-------- PROVIDED DATA

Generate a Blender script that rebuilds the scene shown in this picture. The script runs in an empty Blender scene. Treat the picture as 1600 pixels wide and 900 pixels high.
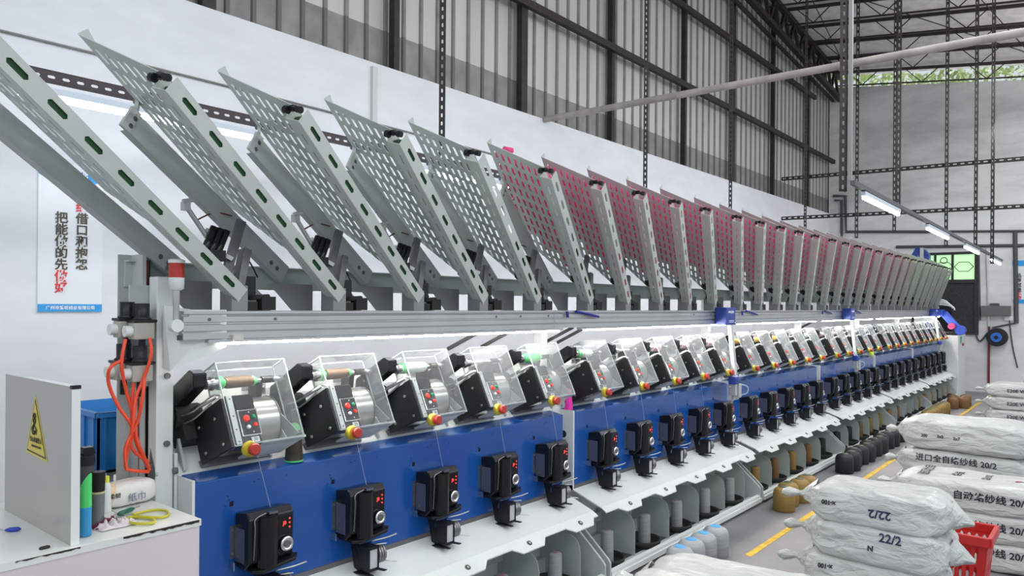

----------------
-------- PROVIDED DATA

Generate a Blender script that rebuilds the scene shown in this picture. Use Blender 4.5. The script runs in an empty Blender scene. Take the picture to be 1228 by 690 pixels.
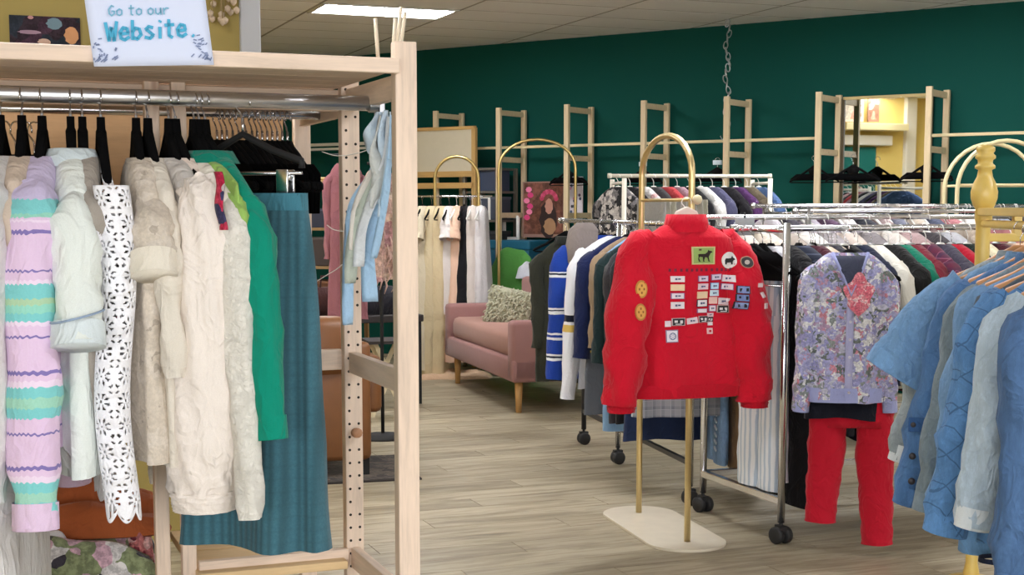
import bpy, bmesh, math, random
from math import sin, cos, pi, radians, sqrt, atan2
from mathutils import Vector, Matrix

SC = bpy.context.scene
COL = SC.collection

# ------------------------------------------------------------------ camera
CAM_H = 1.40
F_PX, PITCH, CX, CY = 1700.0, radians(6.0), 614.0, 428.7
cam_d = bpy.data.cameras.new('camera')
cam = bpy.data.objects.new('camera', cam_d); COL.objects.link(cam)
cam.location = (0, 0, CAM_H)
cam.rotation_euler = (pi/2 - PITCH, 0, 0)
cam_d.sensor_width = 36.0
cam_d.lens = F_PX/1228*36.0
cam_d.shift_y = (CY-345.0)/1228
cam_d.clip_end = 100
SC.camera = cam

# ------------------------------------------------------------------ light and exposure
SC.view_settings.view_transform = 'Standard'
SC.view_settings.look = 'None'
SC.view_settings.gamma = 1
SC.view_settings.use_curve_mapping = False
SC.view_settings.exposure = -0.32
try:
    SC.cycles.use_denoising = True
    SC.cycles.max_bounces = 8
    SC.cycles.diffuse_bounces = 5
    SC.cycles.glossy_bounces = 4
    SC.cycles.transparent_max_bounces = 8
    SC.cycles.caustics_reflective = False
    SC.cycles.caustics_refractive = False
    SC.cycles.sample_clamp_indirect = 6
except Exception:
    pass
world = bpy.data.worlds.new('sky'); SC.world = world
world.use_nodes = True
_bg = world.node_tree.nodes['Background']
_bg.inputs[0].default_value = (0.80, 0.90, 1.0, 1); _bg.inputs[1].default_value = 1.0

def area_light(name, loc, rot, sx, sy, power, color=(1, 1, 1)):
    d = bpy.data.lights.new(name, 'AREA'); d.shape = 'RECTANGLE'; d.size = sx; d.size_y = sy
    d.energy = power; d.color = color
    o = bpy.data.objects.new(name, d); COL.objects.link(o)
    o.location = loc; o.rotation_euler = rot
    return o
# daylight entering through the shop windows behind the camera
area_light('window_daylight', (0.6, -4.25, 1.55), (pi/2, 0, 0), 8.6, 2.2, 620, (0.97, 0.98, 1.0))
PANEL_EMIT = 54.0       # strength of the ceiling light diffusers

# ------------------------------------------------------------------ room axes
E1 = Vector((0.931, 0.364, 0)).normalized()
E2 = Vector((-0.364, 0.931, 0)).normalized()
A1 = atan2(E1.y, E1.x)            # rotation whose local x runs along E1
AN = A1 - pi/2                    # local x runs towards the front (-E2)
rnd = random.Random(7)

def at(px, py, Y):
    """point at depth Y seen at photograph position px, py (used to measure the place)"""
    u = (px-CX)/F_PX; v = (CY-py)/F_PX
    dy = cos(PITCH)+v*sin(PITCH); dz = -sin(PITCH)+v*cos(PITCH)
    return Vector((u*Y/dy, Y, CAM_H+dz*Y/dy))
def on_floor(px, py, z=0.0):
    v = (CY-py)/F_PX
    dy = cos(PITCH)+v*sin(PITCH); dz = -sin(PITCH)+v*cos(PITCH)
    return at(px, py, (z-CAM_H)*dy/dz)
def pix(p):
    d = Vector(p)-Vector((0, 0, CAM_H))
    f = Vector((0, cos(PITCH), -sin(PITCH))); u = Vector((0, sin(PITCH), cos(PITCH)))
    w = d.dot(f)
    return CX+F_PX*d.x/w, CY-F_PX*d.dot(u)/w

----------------

WHAT THE TASK REQUIRES: The lines to reproduce run from the one above containing "by 690 pixels." through the one containing "COL = SC.collection". Copy them exactly and leave out all pictures.

RESULT OF THE EXERCISE:
Generate a Blender script that rebuilds the scene shown in this picture. Use Blender 4.5. The script runs in an empty Blender scene. Take the picture to be 1228 by 690 pixels.
import bpy, bmesh, math, random
from math import sin, cos, pi, radians, sqrt, atan2
from mathutils import Vector, Matrix

SC = bpy.context.scene
COL = SC.collection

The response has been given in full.